--- start Supplied entries ---

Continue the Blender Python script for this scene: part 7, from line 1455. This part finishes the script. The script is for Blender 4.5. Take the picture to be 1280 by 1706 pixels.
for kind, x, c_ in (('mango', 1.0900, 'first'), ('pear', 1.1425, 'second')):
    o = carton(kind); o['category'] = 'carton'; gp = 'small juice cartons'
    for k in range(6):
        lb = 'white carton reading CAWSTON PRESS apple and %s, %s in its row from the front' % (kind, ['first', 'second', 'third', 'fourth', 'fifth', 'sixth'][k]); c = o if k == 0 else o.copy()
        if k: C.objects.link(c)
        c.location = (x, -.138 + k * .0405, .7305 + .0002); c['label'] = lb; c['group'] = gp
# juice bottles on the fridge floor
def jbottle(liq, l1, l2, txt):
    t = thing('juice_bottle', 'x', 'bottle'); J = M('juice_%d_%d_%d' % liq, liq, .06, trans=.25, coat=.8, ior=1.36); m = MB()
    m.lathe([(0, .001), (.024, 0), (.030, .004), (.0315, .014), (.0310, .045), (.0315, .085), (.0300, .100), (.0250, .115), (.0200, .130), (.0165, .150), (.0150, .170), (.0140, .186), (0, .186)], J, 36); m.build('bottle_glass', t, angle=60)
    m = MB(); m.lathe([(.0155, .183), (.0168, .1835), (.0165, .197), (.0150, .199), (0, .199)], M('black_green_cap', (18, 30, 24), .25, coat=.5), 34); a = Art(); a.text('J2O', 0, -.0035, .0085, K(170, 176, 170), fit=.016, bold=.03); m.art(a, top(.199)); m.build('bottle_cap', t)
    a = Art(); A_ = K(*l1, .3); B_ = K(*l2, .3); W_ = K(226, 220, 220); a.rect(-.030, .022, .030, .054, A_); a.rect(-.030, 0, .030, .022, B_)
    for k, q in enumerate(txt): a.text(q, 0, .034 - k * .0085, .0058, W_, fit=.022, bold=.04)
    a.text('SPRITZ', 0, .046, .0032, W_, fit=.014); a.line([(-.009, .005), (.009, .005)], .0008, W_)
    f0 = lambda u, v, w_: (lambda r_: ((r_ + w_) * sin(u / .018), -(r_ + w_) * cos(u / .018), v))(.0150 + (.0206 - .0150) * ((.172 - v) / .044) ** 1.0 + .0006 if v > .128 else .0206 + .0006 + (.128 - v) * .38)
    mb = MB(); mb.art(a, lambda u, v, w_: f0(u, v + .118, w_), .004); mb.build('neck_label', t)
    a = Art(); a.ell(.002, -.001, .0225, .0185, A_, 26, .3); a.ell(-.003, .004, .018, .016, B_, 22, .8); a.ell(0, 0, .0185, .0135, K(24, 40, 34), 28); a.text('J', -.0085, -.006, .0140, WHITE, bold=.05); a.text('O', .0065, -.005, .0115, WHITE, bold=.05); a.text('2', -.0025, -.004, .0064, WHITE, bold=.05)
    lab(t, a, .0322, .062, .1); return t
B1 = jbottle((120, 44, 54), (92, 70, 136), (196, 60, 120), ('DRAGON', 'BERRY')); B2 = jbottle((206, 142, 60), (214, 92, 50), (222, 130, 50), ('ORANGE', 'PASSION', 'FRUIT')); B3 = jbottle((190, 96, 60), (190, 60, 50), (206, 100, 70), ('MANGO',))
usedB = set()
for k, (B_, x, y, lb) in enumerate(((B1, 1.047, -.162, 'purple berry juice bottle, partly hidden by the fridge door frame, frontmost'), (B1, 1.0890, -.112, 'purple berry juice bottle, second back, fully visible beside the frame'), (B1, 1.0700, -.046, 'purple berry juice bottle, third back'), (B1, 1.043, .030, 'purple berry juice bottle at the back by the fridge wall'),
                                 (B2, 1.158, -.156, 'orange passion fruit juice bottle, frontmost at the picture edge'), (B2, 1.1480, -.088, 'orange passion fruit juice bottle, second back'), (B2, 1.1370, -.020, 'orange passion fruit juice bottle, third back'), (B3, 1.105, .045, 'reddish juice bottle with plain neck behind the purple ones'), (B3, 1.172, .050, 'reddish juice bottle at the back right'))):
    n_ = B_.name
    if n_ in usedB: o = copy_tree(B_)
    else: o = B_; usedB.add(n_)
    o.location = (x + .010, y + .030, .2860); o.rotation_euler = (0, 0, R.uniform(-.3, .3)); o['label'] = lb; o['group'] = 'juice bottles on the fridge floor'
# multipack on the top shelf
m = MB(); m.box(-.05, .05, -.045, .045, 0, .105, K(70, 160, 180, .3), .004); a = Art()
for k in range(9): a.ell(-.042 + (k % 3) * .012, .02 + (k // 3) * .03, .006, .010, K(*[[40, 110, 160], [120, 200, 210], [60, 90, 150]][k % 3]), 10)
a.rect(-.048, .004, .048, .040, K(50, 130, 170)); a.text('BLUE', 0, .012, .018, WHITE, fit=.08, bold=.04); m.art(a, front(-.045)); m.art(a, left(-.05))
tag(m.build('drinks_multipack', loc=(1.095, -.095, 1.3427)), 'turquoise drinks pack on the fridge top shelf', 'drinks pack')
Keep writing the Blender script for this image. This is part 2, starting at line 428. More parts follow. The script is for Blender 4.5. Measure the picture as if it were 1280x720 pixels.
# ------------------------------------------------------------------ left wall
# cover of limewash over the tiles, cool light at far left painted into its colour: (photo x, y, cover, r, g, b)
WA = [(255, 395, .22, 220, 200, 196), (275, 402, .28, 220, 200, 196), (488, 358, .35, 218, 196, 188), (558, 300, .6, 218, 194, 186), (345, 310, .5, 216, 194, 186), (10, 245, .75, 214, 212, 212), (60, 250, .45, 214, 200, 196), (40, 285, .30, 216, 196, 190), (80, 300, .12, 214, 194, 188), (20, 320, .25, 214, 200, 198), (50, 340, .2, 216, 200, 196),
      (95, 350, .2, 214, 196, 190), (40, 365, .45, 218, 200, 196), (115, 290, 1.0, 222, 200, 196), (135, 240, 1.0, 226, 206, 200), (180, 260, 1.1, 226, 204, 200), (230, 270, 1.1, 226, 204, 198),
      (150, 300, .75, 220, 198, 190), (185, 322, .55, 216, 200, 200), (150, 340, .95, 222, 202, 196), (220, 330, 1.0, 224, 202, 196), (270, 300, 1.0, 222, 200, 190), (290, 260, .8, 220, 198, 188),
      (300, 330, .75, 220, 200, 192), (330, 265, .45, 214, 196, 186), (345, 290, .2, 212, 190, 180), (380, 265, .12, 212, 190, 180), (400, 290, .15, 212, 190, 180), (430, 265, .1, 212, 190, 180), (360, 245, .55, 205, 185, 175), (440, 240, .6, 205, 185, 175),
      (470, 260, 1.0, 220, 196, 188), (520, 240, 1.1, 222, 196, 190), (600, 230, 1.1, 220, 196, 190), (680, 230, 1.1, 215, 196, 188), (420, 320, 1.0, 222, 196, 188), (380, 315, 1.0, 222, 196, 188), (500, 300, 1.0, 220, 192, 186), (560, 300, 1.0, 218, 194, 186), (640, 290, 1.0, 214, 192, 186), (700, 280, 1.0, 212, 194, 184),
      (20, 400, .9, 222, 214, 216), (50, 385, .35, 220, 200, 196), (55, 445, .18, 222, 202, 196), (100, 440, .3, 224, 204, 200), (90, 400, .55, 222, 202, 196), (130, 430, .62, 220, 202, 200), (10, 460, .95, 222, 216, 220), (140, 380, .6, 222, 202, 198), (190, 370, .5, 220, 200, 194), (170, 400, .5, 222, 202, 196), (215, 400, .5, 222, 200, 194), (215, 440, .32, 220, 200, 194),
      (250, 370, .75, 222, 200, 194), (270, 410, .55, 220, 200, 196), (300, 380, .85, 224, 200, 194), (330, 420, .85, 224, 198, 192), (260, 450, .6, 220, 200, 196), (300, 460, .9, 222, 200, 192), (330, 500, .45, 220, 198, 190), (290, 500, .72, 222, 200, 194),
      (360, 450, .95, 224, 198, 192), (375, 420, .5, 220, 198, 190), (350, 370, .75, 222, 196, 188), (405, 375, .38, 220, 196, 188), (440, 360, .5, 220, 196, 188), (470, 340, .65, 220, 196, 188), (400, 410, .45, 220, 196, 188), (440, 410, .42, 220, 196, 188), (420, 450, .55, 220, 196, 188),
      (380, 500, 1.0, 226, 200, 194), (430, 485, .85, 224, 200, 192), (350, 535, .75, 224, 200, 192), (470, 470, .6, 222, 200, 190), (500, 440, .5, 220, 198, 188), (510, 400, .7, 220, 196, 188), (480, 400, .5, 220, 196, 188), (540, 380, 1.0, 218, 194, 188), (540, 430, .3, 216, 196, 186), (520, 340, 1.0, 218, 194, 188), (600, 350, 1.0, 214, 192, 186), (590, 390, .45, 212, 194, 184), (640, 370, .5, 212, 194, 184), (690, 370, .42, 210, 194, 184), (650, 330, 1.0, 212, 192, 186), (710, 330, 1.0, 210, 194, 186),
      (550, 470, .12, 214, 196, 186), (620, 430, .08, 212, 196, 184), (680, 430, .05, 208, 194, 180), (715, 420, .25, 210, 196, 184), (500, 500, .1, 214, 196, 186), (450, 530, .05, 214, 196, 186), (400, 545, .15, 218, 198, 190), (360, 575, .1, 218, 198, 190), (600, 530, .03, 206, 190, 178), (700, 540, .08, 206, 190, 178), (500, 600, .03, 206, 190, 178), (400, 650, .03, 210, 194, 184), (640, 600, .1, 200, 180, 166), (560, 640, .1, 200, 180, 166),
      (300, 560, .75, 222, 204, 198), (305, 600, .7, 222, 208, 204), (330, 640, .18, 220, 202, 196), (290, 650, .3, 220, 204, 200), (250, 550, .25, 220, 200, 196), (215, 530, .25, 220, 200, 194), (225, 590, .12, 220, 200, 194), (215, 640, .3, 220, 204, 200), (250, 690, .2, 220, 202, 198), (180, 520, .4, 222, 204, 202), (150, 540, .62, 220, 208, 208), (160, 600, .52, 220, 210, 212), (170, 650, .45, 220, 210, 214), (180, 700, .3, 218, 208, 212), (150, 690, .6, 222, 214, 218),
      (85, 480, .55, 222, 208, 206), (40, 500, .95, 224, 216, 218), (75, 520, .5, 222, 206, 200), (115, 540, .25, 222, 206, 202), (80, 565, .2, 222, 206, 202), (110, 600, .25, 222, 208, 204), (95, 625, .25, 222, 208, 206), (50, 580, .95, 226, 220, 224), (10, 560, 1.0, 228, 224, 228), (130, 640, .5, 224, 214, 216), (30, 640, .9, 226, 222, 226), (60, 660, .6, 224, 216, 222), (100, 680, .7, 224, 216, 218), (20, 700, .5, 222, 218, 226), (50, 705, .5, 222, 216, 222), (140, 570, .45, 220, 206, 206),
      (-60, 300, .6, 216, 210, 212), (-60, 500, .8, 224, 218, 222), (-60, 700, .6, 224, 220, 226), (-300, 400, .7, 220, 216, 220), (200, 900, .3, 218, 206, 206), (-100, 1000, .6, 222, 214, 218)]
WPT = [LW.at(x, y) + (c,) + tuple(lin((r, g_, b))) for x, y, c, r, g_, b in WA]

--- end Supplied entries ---

• [What the exercise asks]: State how many lines in the records above contain the word "Blender", and give only that number.

• [Full answer]: 2